Recherche
Chroniques
En attendant le vote des bêtes sauvages
spectacle de Sugeeta Fribourg
Natif de Côte d'Ivoire, Ahmadou Kourouma (1927-2003) fait une entrée remarquée en littérature en 1970, avec Les soleils des indépendances. Contrairement à la plupart de ses aînés qui dénoncent seulement l'esclavage et le colonialisme subis avant l'indépendance, lui s'attaque aux nouveaux régimes dictatoriaux qui remplacent le pouvoir européen. Il en parle d'ailleurs en connaissance de cause, puisqu'il doit affronter la prison sous Félix Houphouët-Boigny (président de 1960 à 1993, qui l'accuse d'être un comploteur et un fétichiste), puis l'exil dans différents pays (en Algérie de 1964 à 1969, au Cameroun de 1974 à 1984 puis au Togo de 1984 à 1994) avant de revenir dans un pays natal où éclate une guerre civile en 2002. Liée à celle d'un continent, son existence semble une quête d'autonomie et de stabilité, comme il le suggère, l'année de sa disparition, au magazine Afrology :
« Il y a un siècle, nous étions tous en esclavage. Au temps de mon enfance, c'étaient les travaux forcés, dans les plantations, sur les routes... Plus tard, en tant qu'appelé, je me suis retrouvé dans un régiment chargé de réprimer les mouvements de révolte contre l'oppression coloniale. J'ai refusé de participer à cette répression et me suis alors retrouvé plongé dans la guerre d'Indochine, où j'ai vu des atrocités. Puis il y a les décennies de régime à parti unique. Et maintenant, nous sommes à peu près libres ».
Parmi différents ouvrages – la pièce Tougnatigui, Le Diseur de vérité (1974), devenue trop populaire par sa diffusion radiophonique et que l'Ambassade de France fait interdire ; Monnè, outrages et défis (1990) retraçant un siècle d'histoire coloniale ; Allah n'est pas obligé (2000) sur le destin d'un enfant soldat, etc. –, Sugeeta Fribourg a choisi d'adapter En attendant le vote des bêtes sauvages (1994).
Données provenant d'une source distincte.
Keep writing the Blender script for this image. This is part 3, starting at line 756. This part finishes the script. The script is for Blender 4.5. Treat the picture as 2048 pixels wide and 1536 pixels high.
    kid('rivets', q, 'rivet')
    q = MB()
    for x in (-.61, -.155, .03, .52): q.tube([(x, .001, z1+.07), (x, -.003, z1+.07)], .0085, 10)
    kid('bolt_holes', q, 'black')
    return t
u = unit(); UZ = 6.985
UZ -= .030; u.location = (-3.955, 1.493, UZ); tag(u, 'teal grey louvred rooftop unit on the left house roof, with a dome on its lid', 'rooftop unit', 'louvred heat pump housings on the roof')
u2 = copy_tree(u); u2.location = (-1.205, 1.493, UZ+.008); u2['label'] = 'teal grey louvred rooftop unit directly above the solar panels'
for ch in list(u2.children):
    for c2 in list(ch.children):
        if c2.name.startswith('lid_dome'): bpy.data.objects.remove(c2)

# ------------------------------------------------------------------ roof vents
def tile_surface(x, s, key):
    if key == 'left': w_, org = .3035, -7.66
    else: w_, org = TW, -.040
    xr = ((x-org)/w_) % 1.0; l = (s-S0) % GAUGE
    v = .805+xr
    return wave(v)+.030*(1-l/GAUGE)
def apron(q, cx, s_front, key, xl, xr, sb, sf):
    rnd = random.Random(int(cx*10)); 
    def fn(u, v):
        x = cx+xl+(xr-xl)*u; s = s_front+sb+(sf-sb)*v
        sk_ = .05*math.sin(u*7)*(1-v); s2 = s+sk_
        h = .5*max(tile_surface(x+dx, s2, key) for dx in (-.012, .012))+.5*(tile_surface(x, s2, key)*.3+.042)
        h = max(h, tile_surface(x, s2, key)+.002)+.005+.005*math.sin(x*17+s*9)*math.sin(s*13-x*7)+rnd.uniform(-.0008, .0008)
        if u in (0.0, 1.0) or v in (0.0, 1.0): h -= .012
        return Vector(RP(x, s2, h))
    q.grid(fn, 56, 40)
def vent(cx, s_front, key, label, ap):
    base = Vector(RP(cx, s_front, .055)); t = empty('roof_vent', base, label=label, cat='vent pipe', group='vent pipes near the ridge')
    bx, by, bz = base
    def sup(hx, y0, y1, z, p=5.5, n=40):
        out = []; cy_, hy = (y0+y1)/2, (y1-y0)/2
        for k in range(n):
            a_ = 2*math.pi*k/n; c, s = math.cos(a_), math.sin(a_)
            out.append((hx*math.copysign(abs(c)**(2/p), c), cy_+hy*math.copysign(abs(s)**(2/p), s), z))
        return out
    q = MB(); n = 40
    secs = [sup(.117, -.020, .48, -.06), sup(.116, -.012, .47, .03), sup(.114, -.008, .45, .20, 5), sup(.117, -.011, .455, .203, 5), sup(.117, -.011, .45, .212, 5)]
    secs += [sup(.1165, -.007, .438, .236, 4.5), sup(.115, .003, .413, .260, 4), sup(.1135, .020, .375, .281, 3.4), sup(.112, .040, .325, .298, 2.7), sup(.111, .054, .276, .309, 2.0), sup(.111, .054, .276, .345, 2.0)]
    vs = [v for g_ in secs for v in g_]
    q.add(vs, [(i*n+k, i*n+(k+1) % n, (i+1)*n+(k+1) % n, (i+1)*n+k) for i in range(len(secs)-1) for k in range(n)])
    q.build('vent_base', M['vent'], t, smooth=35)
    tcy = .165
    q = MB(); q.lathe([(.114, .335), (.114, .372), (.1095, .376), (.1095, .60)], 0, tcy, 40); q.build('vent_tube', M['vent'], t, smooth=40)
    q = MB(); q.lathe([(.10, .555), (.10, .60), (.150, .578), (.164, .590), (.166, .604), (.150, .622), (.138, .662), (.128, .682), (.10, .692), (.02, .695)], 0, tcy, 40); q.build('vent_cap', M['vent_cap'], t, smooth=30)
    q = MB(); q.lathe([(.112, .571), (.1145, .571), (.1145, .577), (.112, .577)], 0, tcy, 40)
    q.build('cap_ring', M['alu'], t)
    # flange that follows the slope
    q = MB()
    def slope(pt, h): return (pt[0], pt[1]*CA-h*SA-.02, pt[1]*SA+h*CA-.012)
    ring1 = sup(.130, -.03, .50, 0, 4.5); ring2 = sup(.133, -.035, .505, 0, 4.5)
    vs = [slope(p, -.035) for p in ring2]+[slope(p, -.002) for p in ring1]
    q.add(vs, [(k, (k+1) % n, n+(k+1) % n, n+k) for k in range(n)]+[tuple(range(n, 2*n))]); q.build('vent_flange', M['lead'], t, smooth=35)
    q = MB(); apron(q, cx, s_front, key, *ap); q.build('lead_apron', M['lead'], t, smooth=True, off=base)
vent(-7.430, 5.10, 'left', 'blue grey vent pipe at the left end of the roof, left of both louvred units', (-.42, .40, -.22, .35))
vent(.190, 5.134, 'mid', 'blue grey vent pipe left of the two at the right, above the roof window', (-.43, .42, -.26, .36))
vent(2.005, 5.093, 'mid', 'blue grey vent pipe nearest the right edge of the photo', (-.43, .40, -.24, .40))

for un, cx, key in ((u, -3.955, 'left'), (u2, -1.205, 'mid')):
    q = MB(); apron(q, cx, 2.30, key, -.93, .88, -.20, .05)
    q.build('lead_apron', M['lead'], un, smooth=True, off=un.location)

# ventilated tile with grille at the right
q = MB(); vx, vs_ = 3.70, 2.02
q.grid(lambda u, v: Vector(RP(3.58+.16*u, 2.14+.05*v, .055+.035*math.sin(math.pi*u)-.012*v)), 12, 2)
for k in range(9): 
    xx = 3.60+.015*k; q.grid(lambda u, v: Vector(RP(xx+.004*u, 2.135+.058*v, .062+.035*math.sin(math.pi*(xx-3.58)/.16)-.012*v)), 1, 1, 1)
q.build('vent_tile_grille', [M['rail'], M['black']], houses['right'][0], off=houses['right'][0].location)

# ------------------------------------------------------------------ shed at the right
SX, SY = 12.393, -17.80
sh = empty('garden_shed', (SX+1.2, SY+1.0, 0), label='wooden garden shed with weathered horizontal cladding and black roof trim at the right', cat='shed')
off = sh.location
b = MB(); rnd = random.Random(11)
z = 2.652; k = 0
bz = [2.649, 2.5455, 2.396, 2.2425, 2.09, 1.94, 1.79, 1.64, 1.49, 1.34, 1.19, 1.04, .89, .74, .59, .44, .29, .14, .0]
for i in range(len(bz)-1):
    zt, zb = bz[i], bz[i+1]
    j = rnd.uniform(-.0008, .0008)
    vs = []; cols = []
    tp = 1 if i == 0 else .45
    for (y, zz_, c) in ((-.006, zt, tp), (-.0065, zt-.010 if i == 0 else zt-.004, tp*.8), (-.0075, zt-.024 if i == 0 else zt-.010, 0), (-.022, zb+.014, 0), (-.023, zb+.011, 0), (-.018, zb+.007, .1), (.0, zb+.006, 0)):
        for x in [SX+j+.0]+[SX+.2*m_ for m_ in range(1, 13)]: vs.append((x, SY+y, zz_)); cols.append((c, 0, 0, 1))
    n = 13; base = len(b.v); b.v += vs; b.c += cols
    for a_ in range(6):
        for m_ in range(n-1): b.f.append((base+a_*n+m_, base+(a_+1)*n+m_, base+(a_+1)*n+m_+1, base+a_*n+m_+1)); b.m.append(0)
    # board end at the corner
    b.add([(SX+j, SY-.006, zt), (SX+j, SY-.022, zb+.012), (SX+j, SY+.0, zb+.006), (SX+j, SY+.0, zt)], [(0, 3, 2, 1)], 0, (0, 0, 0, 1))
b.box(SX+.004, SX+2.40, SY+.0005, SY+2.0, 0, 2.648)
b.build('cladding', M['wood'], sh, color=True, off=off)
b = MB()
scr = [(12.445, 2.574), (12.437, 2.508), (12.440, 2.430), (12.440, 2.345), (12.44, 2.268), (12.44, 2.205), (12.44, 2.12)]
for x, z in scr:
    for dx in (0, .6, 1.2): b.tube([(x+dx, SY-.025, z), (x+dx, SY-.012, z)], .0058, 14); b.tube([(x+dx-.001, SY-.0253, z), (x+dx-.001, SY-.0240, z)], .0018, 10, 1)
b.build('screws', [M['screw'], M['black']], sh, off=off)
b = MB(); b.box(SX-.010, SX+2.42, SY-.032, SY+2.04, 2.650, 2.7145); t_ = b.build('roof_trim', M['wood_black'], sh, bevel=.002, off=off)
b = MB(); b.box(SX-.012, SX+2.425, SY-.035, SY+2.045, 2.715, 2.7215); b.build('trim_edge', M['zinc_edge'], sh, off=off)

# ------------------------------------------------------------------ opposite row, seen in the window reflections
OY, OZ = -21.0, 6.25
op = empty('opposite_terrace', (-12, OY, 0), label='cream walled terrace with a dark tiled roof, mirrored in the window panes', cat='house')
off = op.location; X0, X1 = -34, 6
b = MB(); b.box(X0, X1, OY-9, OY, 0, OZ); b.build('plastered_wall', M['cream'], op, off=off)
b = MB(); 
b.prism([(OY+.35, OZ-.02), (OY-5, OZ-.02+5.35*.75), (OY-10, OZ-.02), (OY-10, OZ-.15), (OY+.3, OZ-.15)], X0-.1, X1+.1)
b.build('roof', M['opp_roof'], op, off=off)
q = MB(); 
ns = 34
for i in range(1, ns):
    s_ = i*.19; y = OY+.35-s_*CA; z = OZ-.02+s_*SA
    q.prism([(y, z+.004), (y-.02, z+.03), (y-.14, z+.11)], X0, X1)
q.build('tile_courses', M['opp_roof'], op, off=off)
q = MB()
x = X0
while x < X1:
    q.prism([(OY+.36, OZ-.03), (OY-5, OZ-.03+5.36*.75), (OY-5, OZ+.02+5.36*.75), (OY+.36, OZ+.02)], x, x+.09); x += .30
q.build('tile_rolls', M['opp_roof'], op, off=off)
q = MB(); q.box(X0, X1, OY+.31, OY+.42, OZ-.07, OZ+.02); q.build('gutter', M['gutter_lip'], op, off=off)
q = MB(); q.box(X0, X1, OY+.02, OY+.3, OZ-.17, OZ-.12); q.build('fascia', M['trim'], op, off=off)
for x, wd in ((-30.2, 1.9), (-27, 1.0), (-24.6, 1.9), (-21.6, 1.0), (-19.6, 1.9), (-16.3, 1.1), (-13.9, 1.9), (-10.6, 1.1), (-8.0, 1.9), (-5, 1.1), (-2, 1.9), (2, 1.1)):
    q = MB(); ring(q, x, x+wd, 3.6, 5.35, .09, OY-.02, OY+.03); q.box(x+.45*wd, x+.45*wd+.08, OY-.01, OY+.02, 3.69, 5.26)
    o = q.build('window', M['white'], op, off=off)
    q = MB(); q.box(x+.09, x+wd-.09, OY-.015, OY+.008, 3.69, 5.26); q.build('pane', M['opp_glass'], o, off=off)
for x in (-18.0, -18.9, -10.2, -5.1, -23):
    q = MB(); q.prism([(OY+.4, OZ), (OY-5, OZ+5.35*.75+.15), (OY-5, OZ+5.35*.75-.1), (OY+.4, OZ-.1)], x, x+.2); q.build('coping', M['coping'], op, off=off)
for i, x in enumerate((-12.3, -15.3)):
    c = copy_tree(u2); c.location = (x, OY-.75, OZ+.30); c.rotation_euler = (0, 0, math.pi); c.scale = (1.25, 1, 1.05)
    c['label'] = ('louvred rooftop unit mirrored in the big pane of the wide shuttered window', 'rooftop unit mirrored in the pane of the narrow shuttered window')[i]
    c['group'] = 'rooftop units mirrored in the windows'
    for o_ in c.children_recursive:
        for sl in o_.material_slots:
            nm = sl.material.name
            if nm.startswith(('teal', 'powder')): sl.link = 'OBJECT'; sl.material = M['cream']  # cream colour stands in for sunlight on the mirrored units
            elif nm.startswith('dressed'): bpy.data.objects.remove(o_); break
Largement inspirée par le parcours du Togolais Gnassingbé Eyadéma, cette saga entre le conte et la chronique retrace l'histoire de Koyaga – incarné par Pol M'Belel –, fils de la magicienne Nadjouma et de Tchao, lutteur réputé qu'on retrouve à Verdun puis au Vietnam. Griot de la confrérie des chasseurs, Bingo – Damien Bigourdan –, dépeint une montée au pouvoir despotique, tandis que le répondeur Tiécoura – Anne Le Coutour – nuance le tout avec ironie. Personne n'est épargné, des autochtones enrichis par le commerce des esclaves à De Gaulle qui offre une indépendance de façade sans décoloniser.
Les quatre comédiens-chanteurs sont entourés par un chœur à l'antique – Carpe Diem – dont la mission est de vanter des exploits dignes d'Hercule, de s'indigner des transgressions ou de désigner la femme possédée. On s'interroge sur l'apport de ces quinze choristes à un spectacle au texte déjà dense, mis en scène sans temps mort. En définitive, le chant (pas toujours compréhensible) étouffe le silence et l'émotion, à l'instar de la musique : frontalière de deux cultures, celle-ci convoque percussions à peaux, balafons – Alain Huteau –, calebasse à eau, violoncelle – Elisa Huteau – et synthétiseur – Jean-Yves Aizic –, pour un résultat au pire désagréable (certains alliages aux résonnances métalliques) et insipide, au mieux décoratif.